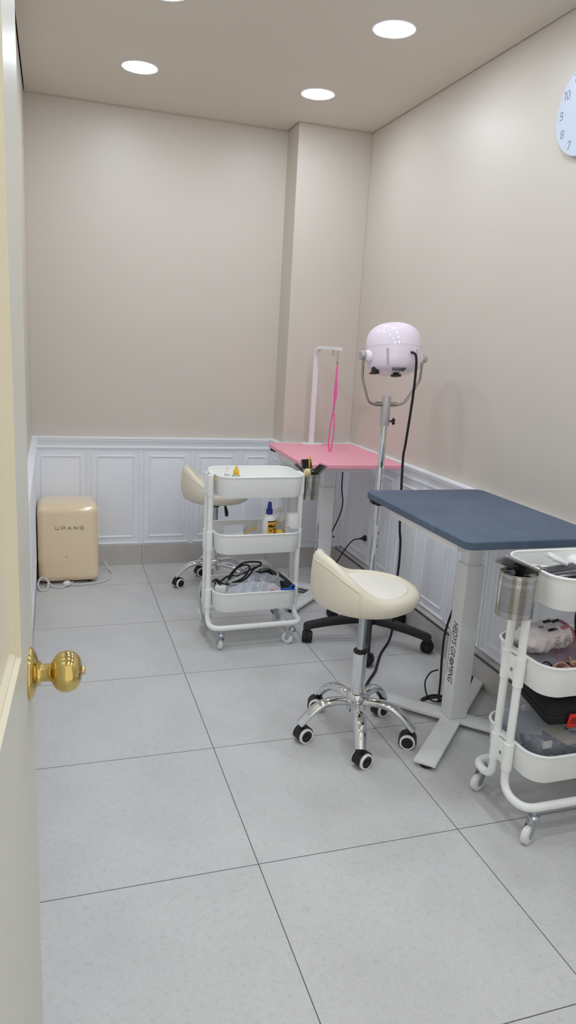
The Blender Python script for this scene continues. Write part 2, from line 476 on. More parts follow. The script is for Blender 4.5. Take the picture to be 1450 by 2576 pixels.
kl([(.0125, .016), (.0125, .031), (.0145, .033), (.0175, .0355), (.018, .038)]+[(.0287*math.cos(q)**.8, 0.0555+.0245*math.copysign(abs(math.sin(q))**.9, math.sin(q))) for q in [R_(-58+i*142/26) for i in range(26)]]+[(.0055, .077)])
kl([(.0055, .078), (.006, .079), (.006, .083), (.0045, .0845)], 20)
finish('door_knob', bm, 'brass', door, ang=55)

# ------------------------------------------------------------------ recessed ceiling lights
def ceiling_light(x, y, label, group=None, first=[None]):
    if first[0] is None:
        t = thing('ceiling_light', label, 'ceiling light', (x, y, H), 0, group)
        bm = BM(); add_lathe(bm, [(.070, -.001), (.0712, -.003), (.081, -.0035), (.084, 0.0)], 48, None, False, False)
        finish('frame', bm, 'plastic', t)
        bm = BM(); add_lathe(bm, [(.0705, -.001), (.0705, -.0040), (.066, -.0052), (.052, -.0062), (.030, -.0070), (.001, -.0072)], 48, None, True, True); bmesh.ops.recalc_face_normals(bm, faces=bm.faces[:]); finish('diffuser', bm, 'lamp', t, ang=80)
        first[0] = t; return t
    s = first[0]; t = s.copy(); COL.objects.link(t); t.location = (x, y, H); t['label'] = label
    for ch in s.children:
        c = ch.copy(); COL.objects.link(c); c.parent = t
    if group: t['group'] = group
    return t
G = 'recessed downlights in the ceiling'
ceiling_light(.741, .063, 'largest fully visible round ceiling light, near the right wall', G)
ceiling_light(-.099, .91, 'round ceiling light on the left, above the beige mini fridge', G)
ceiling_light(.730, .866, 'round ceiling light nearest the column in the back corner', G)
ceiling_light(-.095, .12, 'round ceiling light cut off by the top edge of the picture', G)
for y in (-.74, -1.55, -2.3):
    for x in (-.095, .735):
        ceiling_light(x, y, 'round ceiling light nearer the doorway, outside the picture', G)

# ------------------------------------------------------------------ wall clock
t = thing('wall_clock', 'round white wall clock with thin numerals high on the right wall', 'clock', (XR, -.495, 2.162), 0)
CR = .1497
bm = BM(); add_lathe(bm, [(CR-.02, 0), (CR-.02, .012), (CR, .013), (CR+.0005, .016), (CR-.0015, .0185)], 72, frame_to((0, 0, 0), (-1, 0, 0)))
finish('clock_face', bm, 'clock', t)
def seg_digit(ch):
    w, h, c = .5, 1.0, .13
    rr = lambda x0, y0, x1, y1: [(x0+c, y0), (x1-c, y0), (x1, y0+c), (x1, y1-c), (x1-c, y1), (x0+c, y1), (x0, y1-c), (x0, y0+c), (x0+c, y0)]
    return {'0': [rr(0, 0, w, h)], '1': [[(.05, .85), (.28, 1.0), (.28, 0)]],
            '2': [[(0, .88), (c, 1), (w-c, 1), (w, .88), (w, .62), (0, 0), (w, 0)]],
            '3': [[(0, 1), (w, 1), (.22, .58), (w-c, .58), (w, .45), (w, c), (w-c, 0), (c, 0), (0, c)]],
            '4': [[(.35, 1), (0, .3), (w, .3)], [(.35, .55), (.35, 0)]],
            '5': [[(w, 1), (.04, 1), (0, .55), (w-c, .55), (w, .43), (w, c), (w-c, 0), (c, 0), (0, c)]],
            '6': [[(w, .88), (w-c, 1), (c, 1), (0, .87), (0, c), (c, 0), (w-c, 0), (w, c), (w, .42), (w-c, .54), (0, .54)]],
            '7': [[(0, .9), (0, 1), (w, 1), (.12, 0)]], '8': [rr(0, .5, w, h), rr(0, 0, w, .5)],
            '9': [[(0, .12), (c, 0), (w-c, 0), (w, c), (w, .87), (w-c, 1), (c, 1), (0, .87), (0, .58), (c, .46), (w, .46)]]}[ch]
for hnum in range(1, 13):
    bm = BM()
    a = PI/2-hnum*PI/6; s = str(hnum); rad = .123; sz = .026
    wid = (.5*len(s)+.18*(len(s)-1))*sz
    px, pz = rad*math.cos(a), rad*math.sin(a)
    for i, ch in enumerate(s):
        ox = px-wid/2+i*.66*sz; oz = pz-sz/2
        pl = [[(ox+x*sz, oz+y*sz) for x, y in p] for p in seg_digit(ch)]
        strokes(bm, pl, .0016, .0006, basis((-.0185, 0, 0), (0, -1, 0), (0, 0, 1)))
    finish('numeral', bm, 'clockink', t, smooth=False)
bm = BM()
strokes(bm, [[(0, -.015), (.052, .045)]], .005, .001, basis((-.0195, 0, 0), (0, -1, 0), (0, 0, 1)))
strokes(bm, [[(0, -.02), (.025, .092)]], .0035, .001, basis((-.0208, 0, 0), (0, -1, 0), (0, 0, 1)))
add_lathe(bm, [(.006, .018), (.006, .023)], 16, frame_to((0, 0, 0), (-1, 0, 0)))
finish('hands', bm, 'clockink', t, smooth=False)

# ------------------------------------------------------------------ mini fridge with its cable
FX, FY, FW, FD, FZ0, FZ1 = -.429, 1.342, .317, .305, .012, .437
t = thing('mini_fridge', 'glossy beige mini fridge on the floor in the back left corner', 'fridge', (FX, FY, 0), 0)
def softbox(bm, lx, ly, z0, z1, r, n=7, k=7):
    rings = []
    for i in range(n+1):
        a = -PI/2+PI/2*i/n; rings.append((r*(1-math.cos(a)), z0+r+r*math.sin(a)))
    for i in range(n+1):
        a = PI/2*i/n; rings.append((r*(1-math.cos(a)), z1-r+r*math.sin(a)))
    loops(bm, [rrect(lx-2*d, ly-2*d, max(r-d, .004), k, 0, 0, z) for d, z in rings])
def shell(bm, lx, y0, y1, z0, z1, r):
    # rounded box extruded along y with softly rounded front
    n0 = mark(bm)
    softbox(bm, lx, z1-z0, 0, y1-y0, r)
    xform(bm, n0, basis((0, y0, (z0+z1)/2), (1, 0, 0), (0, 0, 1)) @ Matrix.Diagonal((1, 1, -1, 1)))
    bmesh.ops.recalc_face_normals(bm, faces=bm.faces[:])
bm = BM(); shell(bm, FW, -FD/2+.05, FD/2, FZ0, FZ1, .038); finish('body', bm, 'fridge', t)
bm = BM(); softbox(bm, FW, FZ1-FZ0, 0, .075, .036)
xform(bm, 0, basis((0, -FD/2+.0, (FZ0+FZ1)/2), (1, 0, 0), (0, 0, 1)) @ Matrix.Diagonal((1, 1, -1, 1)))
bmesh.ops.recalc_face_normals(bm, faces=bm.faces[:])
dr = finish('door', bm, 'fridge', t)
bm = BM()
LET = {'U': [[(0, 1), (0, .12), (.12, 0), (.88, 0), (1, .12), (1, 1)]], 'P': [[(0, 0), (0, 1), (.88, 1), (1, .88), (1, .5), (.88, .4), (0, .4)]],
       'A': [[(0, 0), (.5, 1), (1, 0)], [(.22, .32), (.78, .32)]], 'N': [[(0, 0), (0, 1), (1, 0), (1, 1)]],
       'G': [[(1, 1), (.12, 1), (0, .88), (0, .12), (.12, 0), (1, 0), (1, .48), (.5, .48)]]}
for i, ch in enumerate('UPANG'):
    pl = [[((i*.0315)+x*.0165, y*.0155) for x, y in p] for p in LET[ch]]
    strokes(bm, pl, .0034, .0008, basis((-.494-FX, -FD/2-.0003, .3105), (1, 0, 0), (0, 0, 1)))
finish('lettering', bm, 'logo', dr, smooth=False)
bm = BM()
strokes(bm, [arc2(0, 0, .006, .003, 0, 360, 12)], .0012, .0005, basis((-.012, -FD/2-.0003, .158), (1, 0, 0), (0, 0, 1)))
finish('small_mark', bm, 'logo', dr, smooth=False)
for sx in (-1, 1):
    for sy in (-1, 1):
        bm = BM(); add_cyl(bm, (sx*.11, sy*.1, 0), (sx*.11, sy*.1, FZ0+.006), .012, 14); finish('foot', bm, 'black', t)
bm = BM()
c = [(-.225, 1.42, .05), (-.20, 1.39, .012), (-.19, 1.33, .006), (-.215, 1.24, .005), (-.27, 1.185, .006), (-.36, 1.165, .006), (-.43, 1.165, .012)]
c = [(x-FX, y-FY, z) for x, y, z in c]
add_tube(bm, spline(c, 8), .0042, 8)
c = [(-.43, 1.155, .012), (-.475, 1.13, .006), (-.515, 1.15, .008), (-.55, 1.172, .045), (-.578, 1.165, .05), (-.588, 1.14, .02), (-.575, 1.095, .006), (-.55, 1.095, .006), (-.538, 1.14, .012), (-.545, 1.176, .04), (-.585, 1.178, .032), (-.586, 1.2, .01)]
c = [(x-FX, y-FY, z) for x, y, z in c]
add_tube(bm, spline(c, 8), .0042, 8)
cab = finish('cable', bm, 'wcable', t)
bm = BM()
add_lathe(bm, [(.007, 0), (.012, .006), (.0145, .02), (.013, .032), (.006, .036)], 18, frame_to((-.46-FX, 1.158-FY, .016), (1, .1, .05)))
add_cyl(bm, (-.425-FX, 1.165-FY, .014), (-.425-FX+.018, 1.165-FY-.004, .012), .0024, 8); add_cyl(bm, (-.425-FX, 1.165-FY, .022), (-.425-FX+.018, 1.165-FY-.004, .022), .0024, 8)
finish('plug', bm, 'plastic', cab)

R_ = math.radians
# ------------------------------------------------------------------ utility trolleys
def tray(lx, ly, r, z0, z1):
    bm = BM(); tp = .007; th = .0014
    loops(bm, [rrect(lx-2*tp-.006, ly-2*tp-.006, r-tp-.003, 8, 0, 0, z0), rrect(lx-2*tp, ly-2*tp, r-tp, 8, 0, 0, z0+.004), rrect(lx, ly, r, 8, 0, 0, z1),
               rrect(lx-2*th, ly-2*th, r-th, 8, 0, 0, z1), rrect(lx-2*tp-2*th, ly-2*tp-2*th, r-tp-th, 8, 0, 0, z0+.006), rrect(lx-2*tp-.01, ly-2*tp-.01, r-tp-.005, 8, 0, 0, z0+.0035)])
    add_tube(bm, [Vector(p) for p in rrect(lx+.002, ly+.002, r+.001, 10, 0, 0, z1)], .0042, 8, True, up=(0, 0, 1))
    return bm
TLY, TR = .265, .062
TZ = [(.690, .782), (.440, .528), (.176, .262)]
def make_trolley(name, label, loc, rz=0, TLX=.405, fold=(1, 1, 1, 1), trail=((0, 1),)*4):
    t = thing(name, label, 'trolley', loc, rz)
    for z0, z1 in TZ: finish('tray', tray(TLX, TLY, TR, z0, z1), 'white', t)
    ex, sy0, yb = TLX/2+.0145, .031, .128
    for s in (-1, 1):
        pts = [(-ex, s*sy0, .755), (-ex, s*sy0, .105), (-ex, s*yb, .105), (0, s*yb, .105)]
        path = [pts[0]] + fillet(pts, .07, 8)[1:-1]
        pts2 = [(0, s*yb, .105), (ex, s*yb, .105), (ex, s*sy0, .105), (ex, s*sy0, .755)]
        path2 = fillet(pts2, .07, 8)
        bm = BM(); add_tube(bm, path+[Vector((0, s*yb, .105))]+path2[1:], .0122, 14)
        finish('tube_frame', bm, 'white', t)
        bm = BM(); add_lathe(bm, [(.01245, -.0006), (.01265, 0), (.01245, .0006)], 16, frame_to((0, s*yb, .105), (1, 0, 0))); finish('tube_joint', bm, 'alu', t)
    for sx in (-1, 1):
        for z0, z1 in TZ:
            bm = BM()
            for s in (-1, 1):
                add_cyl(bm, (sx*ex, s*sy0, z0-.006), (sx*ex, s*sy0, z1-.004), .0152, 18, bev=.002)
            box2(bm, (sx*(ex-.013), -sy0, z0+.004), (sx*(ex+.0035), sy0, z1-.012), .003)
            box2(bm, (sx*(ex-.0135), -sy0-.012, z1-.006), (sx*(ex+.004), sy0+.012, z1+.003), .003)
            b = finish('bracket', bm, 'white', t)
            bm = BM(); add_lathe(bm, [(.0055, 0), (.0055, .0015), (.0025, .0025)], 14, frame_to((sx*(ex+.0035), 0, (z0+z1)/2-.01), (sx, 0, 0)))
            finish('screw', bm, 'screw', b)
    i = 0
    for sx in (-1, 1):
        for s in (-1, 1):
            tx, ty = trail[i]; i += 1
            bx, by = sx*(TLX/2-.026), s*yb
            d = Vector((tx, ty, 0)).normalized(); n = Vector((-d.y, d.x, 0)); o = Vector((bx, by, 0)); off = .026
            bm = BM()
            add_cyl(bm, (bx, by, .076), (bx, by, .098), .007, 12)
            add_lathe(bm, [(.010, .066), (.0165, .068), (.0175, .072), (.0165, .078), (.012, .081), (.008, .083)], 20, Matrix.Translation((bx, by, 0)))
            ax = o+d*off*.8+Vector((0, 0, .027))
            for q in (-1, 1):
                off_n = n*q*.0125
                P_ = [o+off_n+d*(-.012)+Vector((0, 0, .069)), o+off_n+d*.018+Vector((0, 0, .069)), o+off_n+d*.024+Vector((0, 0, .05)), ax+off_n+d*.009+Vector((0, 0, .002)), ax+off_n+d*.006-Vector((0, 0, .007)), ax+off_n-d*.006-Vector((0, 0, .006)), ax+off_n-d*.009, o+off_n+d*(.002)+Vector((0, 0, .05)), o+off_n-d*.012+Vector((0, 0, .058))]
                loops(bm, [[p-n*.0009 for p in P_], [p+n*.0009 for p in P_]])
            add_cyl(bm, ax-n*.015, ax+n*.015, .004, 12)
            bmesh.ops.recalc_face_normals(bm, faces=bm.faces[:])
            c = finish('caster', bm, 'zinc', t)
            bm = BM()
            add_lathe(bm, [(.008, -.0105), (.020, -.0105), (.0225, -.0085), (.0262, -.0075), (.0268, -.003), (.0258, 0), (.0268, .003), (.0262, .0075), (.0225, .0085), (.020, .0105), (.008, .0105)], 32, frame_to(ax, n))
            finish('wheel', bm, 'plastic', c)
    return t
T1 = Vector((.356, .326, 0)); T2 = Vector((.958, -1.112, 0))
make_trolley('utility_trolley', 'white three tier trolley between the two stools, with the bottles', T1, R_(2.2), TLX=.388, trail=((.05, 1), (-.5, 1), (-.72, .69), (.8, .4)))
make_trolley('utility_trolley', 'white three tier trolley under the navy table, cut off at the right edge', T2, 0, trail=((-.92, -.38), (-.9, -.25), (-1, .2), (-.6, -.8)))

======

Repeat, word for word and with no pictures, only the lines running from the beginning of the data to the line that contains "finish('door_knob', bm, 'brass', door, ang=55)".

# Task result:
The Blender Python script for this scene continues. Write part 2, from line 476 on. More parts follow. The script is for Blender 4.5. Take the picture to be 1450 by 2576 pixels.
kl([(.0125, .016), (.0125, .031), (.0145, .033), (.0175, .0355), (.018, .038)]+[(.0287*math.cos(q)**.8, 0.0555+.0245*math.copysign(abs(math.sin(q))**.9, math.sin(q))) for q in [R_(-58+i*142/26) for i in range(26)]]+[(.0055, .077)])
kl([(.0055, .078), (.006, .079), (.006, .083), (.0045, .0845)], 20)
finish('door_knob', bm, 'brass', door, ang=55)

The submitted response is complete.